- [Written problem] Repeat exactly the lines from the start through the line with "i = ok[0]; return Y[i, j]", both ends included.

- [Data section]
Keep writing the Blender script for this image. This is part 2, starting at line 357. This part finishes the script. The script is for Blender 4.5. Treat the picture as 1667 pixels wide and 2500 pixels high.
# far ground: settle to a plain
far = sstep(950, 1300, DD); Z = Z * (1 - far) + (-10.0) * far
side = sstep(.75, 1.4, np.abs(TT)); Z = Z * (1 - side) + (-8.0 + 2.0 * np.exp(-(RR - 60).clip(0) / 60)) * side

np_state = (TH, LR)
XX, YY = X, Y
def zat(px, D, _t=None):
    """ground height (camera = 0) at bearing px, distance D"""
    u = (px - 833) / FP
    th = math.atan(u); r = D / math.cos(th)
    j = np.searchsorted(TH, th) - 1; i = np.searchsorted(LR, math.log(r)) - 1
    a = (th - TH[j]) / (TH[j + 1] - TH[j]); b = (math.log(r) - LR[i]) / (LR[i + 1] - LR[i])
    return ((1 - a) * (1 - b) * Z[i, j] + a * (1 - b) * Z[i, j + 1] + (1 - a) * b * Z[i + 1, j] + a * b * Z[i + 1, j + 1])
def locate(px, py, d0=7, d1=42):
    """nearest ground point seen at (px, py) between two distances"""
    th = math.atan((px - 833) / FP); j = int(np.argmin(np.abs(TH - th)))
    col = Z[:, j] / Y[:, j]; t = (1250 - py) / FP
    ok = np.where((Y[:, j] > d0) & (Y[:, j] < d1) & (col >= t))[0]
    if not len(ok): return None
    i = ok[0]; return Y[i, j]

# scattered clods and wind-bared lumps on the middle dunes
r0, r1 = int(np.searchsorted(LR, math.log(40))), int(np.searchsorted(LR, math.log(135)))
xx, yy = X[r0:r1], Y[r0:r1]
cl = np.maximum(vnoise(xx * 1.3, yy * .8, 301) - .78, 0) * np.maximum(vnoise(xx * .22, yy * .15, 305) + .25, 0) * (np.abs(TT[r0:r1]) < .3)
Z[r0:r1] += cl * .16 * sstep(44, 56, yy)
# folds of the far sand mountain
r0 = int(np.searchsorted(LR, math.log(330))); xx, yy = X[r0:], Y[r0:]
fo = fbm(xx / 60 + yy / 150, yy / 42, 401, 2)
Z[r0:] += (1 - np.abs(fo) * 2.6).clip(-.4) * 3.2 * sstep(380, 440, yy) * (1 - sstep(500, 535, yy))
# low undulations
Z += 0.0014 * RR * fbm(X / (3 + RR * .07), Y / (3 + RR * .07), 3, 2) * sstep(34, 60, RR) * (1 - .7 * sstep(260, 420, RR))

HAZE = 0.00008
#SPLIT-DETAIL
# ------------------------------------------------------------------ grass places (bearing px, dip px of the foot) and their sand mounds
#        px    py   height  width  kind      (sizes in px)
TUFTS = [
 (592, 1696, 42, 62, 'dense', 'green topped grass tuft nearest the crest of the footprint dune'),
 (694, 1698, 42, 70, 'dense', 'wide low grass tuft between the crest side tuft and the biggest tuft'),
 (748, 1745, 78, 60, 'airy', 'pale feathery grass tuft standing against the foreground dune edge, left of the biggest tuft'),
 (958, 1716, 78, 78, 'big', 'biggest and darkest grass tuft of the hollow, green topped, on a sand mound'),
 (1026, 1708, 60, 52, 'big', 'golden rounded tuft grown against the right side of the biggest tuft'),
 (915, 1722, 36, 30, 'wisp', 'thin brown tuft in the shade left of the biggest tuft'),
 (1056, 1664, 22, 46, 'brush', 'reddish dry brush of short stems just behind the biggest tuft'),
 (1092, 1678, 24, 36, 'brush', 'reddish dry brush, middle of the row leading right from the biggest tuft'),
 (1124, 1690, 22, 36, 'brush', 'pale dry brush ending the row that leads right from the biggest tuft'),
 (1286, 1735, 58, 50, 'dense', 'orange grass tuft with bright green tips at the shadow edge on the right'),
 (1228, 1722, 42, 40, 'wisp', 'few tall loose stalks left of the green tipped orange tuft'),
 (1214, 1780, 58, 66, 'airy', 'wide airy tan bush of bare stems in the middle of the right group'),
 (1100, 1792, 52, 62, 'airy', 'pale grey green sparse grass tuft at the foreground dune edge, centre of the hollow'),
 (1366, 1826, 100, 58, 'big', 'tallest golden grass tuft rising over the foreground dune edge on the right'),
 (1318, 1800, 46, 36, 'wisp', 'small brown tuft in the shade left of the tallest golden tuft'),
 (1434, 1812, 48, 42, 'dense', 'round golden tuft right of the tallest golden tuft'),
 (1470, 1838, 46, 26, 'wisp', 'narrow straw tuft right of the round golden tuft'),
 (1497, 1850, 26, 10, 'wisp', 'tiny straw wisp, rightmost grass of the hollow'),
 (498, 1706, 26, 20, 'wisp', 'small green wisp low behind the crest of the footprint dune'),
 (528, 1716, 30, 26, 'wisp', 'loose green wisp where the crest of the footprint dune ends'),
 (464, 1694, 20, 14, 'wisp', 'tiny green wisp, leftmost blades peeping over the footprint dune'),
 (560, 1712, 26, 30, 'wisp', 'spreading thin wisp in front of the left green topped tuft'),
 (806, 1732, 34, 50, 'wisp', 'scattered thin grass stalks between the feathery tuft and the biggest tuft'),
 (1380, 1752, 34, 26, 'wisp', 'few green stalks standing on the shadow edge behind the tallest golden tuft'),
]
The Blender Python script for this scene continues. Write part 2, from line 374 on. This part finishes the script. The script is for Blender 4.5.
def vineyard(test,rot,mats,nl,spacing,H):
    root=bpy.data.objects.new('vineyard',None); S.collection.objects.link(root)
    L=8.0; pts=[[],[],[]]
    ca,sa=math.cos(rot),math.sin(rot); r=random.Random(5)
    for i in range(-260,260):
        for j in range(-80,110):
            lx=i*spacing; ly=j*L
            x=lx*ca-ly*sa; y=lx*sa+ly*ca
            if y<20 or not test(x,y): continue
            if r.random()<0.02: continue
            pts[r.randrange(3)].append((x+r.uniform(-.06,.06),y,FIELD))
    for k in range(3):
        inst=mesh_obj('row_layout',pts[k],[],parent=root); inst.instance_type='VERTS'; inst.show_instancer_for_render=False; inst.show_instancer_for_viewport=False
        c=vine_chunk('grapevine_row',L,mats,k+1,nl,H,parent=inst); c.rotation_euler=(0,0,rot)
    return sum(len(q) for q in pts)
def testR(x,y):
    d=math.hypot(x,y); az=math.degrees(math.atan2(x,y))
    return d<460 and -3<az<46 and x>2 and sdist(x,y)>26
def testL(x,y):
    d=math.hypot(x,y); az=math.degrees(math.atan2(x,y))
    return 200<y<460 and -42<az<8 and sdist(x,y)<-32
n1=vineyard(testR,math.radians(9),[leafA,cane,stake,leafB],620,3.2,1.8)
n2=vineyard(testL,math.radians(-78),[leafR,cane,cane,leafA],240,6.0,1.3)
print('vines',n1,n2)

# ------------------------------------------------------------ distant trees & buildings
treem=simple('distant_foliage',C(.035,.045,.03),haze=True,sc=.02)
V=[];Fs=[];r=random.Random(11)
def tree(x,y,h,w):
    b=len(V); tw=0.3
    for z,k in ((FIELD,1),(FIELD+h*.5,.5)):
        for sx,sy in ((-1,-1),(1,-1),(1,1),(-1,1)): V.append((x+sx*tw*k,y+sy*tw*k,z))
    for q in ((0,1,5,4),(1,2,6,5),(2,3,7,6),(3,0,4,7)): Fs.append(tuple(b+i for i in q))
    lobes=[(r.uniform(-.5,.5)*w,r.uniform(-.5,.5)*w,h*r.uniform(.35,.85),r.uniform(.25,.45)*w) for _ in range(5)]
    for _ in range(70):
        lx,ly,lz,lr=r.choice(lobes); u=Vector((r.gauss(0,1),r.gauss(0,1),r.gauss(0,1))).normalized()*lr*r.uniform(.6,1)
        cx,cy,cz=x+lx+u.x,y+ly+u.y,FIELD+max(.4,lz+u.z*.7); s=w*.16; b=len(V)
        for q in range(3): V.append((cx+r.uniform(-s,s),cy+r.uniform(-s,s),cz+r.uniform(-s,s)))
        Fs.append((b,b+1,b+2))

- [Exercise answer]
Keep writing the Blender script for this image. This is part 2, starting at line 357. This part finishes the script. The script is for Blender 4.5. Treat the picture as 1667 pixels wide and 2500 pixels high.
# far ground: settle to a plain
far = sstep(950, 1300, DD); Z = Z * (1 - far) + (-10.0) * far
side = sstep(.75, 1.4, np.abs(TT)); Z = Z * (1 - side) + (-8.0 + 2.0 * np.exp(-(RR - 60).clip(0) / 60)) * side

np_state = (TH, LR)
XX, YY = X, Y
def zat(px, D, _t=None):
    """ground height (camera = 0) at bearing px, distance D"""
    u = (px - 833) / FP
    th = math.atan(u); r = D / math.cos(th)
    j = np.searchsorted(TH, th) - 1; i = np.searchsorted(LR, math.log(r)) - 1
    a = (th - TH[j]) / (TH[j + 1] - TH[j]); b = (math.log(r) - LR[i]) / (LR[i + 1] - LR[i])
    return ((1 - a) * (1 - b) * Z[i, j] + a * (1 - b) * Z[i, j + 1] + (1 - a) * b * Z[i + 1, j] + a * b * Z[i + 1, j + 1])
def locate(px, py, d0=7, d1=42):
    """nearest ground point seen at (px, py) between two distances"""
    th = math.atan((px - 833) / FP); j = int(np.argmin(np.abs(TH - th)))
    col = Z[:, j] / Y[:, j]; t = (1250 - py) / FP
    ok = np.where((Y[:, j] > d0) & (Y[:, j] < d1) & (col >= t))[0]
    if not len(ok): return None
    i = ok[0]; return Y[i, j]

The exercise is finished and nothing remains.